Ouellet v. The Queen, 94 DTC 1315 (TCC)
Before partially granting a motion for the filing of a list of administrative interpretations in connection with an appeal by a judge of a reassessment disallowing his RRSP deduction, Lamarre Proulx TCJ. stated (p. 1319) that she did not:
"see why, if there are administrative interpretations concerning contributions to a pension plan and to a registered retirement saving plan which have been sent or made available to the judges in a general manner, a list of both administrative interpretations should not be produced for the purposes of this appeal."
Stevens v. MNR, 93 DTC 291 (TCC)
After noting that the taxpayer was not, in fact, covered by a statement of administrative policy in an Interpretation Bulletin, Mogan J. noted that the Minister "is not estopped from assessing in a manner not consistent with one of his published Interpretation Bulletins" (p. 295).
Texasgulf, Inc. v. U.S., 89-1 U.S.TC 88079 (US Cl. Ct.)
"While it is true that private letter rulings reveal the agency's interpretation of statutes (and regulations promulgated pursuant to those statutes) it is charged with the responsibility of administering, Deluxe Check Printers, Inc. v. United States [88-1 USTC ¶9311], 14 Cl. Ct. 782, 792 (1988) (quoting Hanover Bank v. Commissioner [62-1 USTC ¶9487], 369 U.S. 672, 686 (1962)), and that a reviewing court should accord substantial weight to an agency's interpretations of its own statutes (and regulations), American Lamb Co. v. United States, 785 F.2d 994, 1001 (Fed. Cir. 1986), private letter rulings of the Internal Revenue Service, although instructive, have no precedential force and are not controlling authority, binding upon this court. Xerox v. United States [81-2 USTC ¶9579], 656 F.2d 659, 660 n.3, 228 Ct. Cl. 406, 408 n.2 (1981). Moreover, "even though a taxpayer receiving a private ruling issued by the ... Internal Revenue Service might be entitled to rely upon it until revoked, no court has held a private ruling binding on the government as against other taxpayers." Shakespeare Co. v. United States [68-1 USTC ¶15,797], 389 F.2d 772, 777, 182 Ct. Cl. 119,128 (1968) (citations omitted). In the instant case, the private letter ruling cited by the plaintiff concerned not only a different taxpayer, but interpreted a different foreign tax code provision, applicable to oil and gas revenues." [p. 88,089]

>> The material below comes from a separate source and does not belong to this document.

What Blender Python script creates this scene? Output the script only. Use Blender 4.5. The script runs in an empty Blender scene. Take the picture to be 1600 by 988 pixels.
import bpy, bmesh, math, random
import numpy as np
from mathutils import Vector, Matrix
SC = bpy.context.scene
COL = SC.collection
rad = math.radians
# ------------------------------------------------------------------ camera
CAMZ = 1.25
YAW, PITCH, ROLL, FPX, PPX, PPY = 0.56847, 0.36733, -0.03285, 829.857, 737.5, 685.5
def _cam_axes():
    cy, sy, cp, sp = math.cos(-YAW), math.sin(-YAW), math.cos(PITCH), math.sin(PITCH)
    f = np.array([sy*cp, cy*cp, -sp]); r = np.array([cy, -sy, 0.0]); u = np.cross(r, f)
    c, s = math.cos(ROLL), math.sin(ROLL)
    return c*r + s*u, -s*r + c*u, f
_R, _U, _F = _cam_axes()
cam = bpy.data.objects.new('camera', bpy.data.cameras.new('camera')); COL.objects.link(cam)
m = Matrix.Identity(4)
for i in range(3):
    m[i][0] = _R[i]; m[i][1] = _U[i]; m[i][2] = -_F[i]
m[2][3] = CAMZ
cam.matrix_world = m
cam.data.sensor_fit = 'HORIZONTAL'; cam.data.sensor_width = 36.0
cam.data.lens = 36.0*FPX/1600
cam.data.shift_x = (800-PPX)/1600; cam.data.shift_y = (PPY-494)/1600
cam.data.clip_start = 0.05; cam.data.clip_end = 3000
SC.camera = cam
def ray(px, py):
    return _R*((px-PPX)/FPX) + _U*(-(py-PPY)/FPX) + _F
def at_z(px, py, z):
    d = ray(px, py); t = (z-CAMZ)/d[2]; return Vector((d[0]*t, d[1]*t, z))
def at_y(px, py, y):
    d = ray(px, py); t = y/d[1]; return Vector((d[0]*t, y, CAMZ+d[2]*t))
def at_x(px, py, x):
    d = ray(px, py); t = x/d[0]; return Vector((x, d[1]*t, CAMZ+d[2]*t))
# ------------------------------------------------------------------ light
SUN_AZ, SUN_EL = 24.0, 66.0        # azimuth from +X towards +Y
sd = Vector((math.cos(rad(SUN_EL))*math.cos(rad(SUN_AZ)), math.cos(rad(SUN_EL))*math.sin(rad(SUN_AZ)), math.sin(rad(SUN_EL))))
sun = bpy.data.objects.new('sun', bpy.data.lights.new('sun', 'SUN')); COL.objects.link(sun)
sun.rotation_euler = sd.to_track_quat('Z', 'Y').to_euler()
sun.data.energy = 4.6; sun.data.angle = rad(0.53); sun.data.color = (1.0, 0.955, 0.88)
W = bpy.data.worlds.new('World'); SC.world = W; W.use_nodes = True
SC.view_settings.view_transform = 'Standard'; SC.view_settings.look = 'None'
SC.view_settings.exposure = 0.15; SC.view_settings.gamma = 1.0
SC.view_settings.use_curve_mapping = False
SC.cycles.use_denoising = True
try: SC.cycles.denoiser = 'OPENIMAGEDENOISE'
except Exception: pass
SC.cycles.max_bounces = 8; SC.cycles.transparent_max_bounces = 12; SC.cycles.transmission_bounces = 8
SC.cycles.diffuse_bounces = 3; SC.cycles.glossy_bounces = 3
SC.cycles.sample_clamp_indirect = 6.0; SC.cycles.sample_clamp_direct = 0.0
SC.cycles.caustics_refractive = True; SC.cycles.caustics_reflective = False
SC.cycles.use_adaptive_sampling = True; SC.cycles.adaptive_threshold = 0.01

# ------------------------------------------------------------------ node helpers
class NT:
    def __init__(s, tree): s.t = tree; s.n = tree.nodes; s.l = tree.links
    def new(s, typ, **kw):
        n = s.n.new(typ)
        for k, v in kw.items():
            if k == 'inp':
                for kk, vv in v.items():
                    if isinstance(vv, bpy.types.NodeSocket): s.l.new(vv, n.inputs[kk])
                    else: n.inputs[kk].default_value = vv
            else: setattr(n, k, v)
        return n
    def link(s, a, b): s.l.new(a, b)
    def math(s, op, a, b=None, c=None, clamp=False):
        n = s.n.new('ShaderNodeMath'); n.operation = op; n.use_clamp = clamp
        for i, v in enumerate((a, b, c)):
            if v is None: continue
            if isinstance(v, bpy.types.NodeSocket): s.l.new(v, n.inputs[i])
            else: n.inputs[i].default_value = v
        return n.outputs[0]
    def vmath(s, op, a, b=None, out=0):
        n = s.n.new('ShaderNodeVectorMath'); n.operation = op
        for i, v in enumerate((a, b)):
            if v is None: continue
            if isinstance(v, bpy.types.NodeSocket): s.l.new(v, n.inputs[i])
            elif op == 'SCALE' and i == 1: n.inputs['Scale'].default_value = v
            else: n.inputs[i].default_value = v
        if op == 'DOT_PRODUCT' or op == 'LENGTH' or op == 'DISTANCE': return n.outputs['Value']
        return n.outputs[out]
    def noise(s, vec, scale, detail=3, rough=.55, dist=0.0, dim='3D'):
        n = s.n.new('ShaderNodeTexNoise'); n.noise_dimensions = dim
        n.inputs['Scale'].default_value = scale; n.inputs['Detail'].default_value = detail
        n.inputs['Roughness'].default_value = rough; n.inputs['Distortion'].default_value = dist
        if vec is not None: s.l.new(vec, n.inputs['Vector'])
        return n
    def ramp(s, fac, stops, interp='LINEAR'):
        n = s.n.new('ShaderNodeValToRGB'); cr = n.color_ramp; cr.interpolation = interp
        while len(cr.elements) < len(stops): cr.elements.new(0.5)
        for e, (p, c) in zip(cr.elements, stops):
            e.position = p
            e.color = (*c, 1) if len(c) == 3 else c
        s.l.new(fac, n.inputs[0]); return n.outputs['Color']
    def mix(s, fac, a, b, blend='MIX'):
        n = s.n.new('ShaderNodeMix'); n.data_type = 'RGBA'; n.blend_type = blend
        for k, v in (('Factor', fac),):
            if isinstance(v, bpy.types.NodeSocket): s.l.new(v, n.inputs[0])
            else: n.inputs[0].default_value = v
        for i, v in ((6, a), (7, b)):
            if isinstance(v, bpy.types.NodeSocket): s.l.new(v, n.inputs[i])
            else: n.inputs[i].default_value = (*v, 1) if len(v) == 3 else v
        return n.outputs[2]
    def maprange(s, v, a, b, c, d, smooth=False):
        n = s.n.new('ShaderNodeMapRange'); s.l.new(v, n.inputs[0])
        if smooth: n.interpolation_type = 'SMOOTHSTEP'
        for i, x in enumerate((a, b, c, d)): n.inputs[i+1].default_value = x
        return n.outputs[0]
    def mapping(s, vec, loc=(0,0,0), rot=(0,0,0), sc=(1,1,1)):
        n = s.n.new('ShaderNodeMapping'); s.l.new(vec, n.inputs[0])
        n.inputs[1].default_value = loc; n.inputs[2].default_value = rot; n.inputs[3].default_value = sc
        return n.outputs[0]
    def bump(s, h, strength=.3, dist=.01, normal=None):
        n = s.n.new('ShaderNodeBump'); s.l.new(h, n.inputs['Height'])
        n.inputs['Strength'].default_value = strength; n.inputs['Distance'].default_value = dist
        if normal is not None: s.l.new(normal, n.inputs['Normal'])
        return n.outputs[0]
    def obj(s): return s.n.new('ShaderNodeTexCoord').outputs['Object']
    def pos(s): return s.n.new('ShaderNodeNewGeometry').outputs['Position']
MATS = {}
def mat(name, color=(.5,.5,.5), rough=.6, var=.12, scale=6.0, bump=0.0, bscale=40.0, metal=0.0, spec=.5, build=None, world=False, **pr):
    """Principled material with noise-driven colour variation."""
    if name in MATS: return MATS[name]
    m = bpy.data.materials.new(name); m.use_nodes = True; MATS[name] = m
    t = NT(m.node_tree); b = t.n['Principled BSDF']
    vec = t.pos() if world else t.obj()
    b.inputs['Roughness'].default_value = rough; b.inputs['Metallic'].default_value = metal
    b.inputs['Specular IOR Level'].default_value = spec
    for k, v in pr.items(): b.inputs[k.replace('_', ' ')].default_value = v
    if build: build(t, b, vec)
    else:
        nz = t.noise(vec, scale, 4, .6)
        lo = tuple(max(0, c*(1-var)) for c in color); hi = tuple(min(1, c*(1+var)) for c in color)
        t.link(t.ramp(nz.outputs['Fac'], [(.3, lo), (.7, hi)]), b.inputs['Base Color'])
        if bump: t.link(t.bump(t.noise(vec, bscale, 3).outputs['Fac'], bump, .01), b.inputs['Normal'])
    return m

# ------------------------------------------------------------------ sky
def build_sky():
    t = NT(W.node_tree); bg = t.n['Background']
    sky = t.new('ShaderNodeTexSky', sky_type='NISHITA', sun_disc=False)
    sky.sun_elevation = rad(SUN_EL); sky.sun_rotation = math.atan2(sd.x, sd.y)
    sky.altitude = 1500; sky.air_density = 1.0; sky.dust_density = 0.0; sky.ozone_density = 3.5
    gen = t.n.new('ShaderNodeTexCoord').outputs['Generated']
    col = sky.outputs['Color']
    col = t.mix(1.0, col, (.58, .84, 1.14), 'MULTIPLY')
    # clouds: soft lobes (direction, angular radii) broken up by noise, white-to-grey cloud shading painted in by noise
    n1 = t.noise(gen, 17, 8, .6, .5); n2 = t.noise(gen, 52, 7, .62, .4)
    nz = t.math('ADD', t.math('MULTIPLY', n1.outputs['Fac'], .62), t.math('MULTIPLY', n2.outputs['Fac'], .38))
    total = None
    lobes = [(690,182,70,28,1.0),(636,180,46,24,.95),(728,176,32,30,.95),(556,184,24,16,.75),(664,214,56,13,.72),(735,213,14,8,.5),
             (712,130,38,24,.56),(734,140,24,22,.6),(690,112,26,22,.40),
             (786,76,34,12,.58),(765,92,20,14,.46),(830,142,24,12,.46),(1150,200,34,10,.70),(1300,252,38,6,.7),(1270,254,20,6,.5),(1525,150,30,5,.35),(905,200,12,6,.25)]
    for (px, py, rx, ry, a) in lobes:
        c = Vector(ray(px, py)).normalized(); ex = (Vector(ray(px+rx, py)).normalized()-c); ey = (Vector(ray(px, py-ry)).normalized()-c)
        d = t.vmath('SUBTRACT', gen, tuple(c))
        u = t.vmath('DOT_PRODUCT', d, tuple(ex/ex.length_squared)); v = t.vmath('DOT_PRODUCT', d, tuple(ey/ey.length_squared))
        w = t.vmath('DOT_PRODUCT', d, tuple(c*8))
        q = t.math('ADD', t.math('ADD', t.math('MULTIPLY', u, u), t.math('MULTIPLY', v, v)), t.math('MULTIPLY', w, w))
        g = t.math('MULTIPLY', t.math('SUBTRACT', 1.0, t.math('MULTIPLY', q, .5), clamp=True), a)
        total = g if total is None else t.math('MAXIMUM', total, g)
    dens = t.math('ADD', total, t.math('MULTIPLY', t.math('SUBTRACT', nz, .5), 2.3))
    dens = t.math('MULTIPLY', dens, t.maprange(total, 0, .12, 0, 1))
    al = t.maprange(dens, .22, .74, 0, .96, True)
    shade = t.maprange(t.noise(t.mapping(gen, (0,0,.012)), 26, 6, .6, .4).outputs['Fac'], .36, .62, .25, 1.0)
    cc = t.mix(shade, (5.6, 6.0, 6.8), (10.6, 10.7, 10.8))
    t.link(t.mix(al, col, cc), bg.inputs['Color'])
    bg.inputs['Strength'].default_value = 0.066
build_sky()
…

International Brotherhood of Teamsters v. Daniel, 439 U.S. 551 (1979)
At 566:
"It is a commonplace in our jurisprudence that an administrative agency's consistent, longstanding interpretation of the statute under which it operates is entitled to considerable weight ... This deference is a product both of an awareness of the practical expertise which an agency normally develops, and of a willingness to accord some measure of flexibility to such an agency as it encounters new and unforeseen problems over time. But this deference is constrained by our obligation to honor the clear meaning of a statute, as revealed by its language, purpose and history."
Administrative Policy
85 C.T. - Q.4
An Interpretation Bulletin can be relied upon in virtually every case.
85 C.R. - Q27
A statement at the 1980 Round Table was a public announcement of policy.
85 C.R. - Q.43
A ruling will be respected.
80 C.R. - Q.1
Where a change in RC interpretation is to the detriment of taxpayers, a coming-into force provision is usually provided where the consequences to taxpayers are serious.
79 C.R. - Q.8
Prepared statements of RC officials given at meetings such as Revenue Canada Round Tables are similar to Bulletins - as correct a statement of the RC position as possible.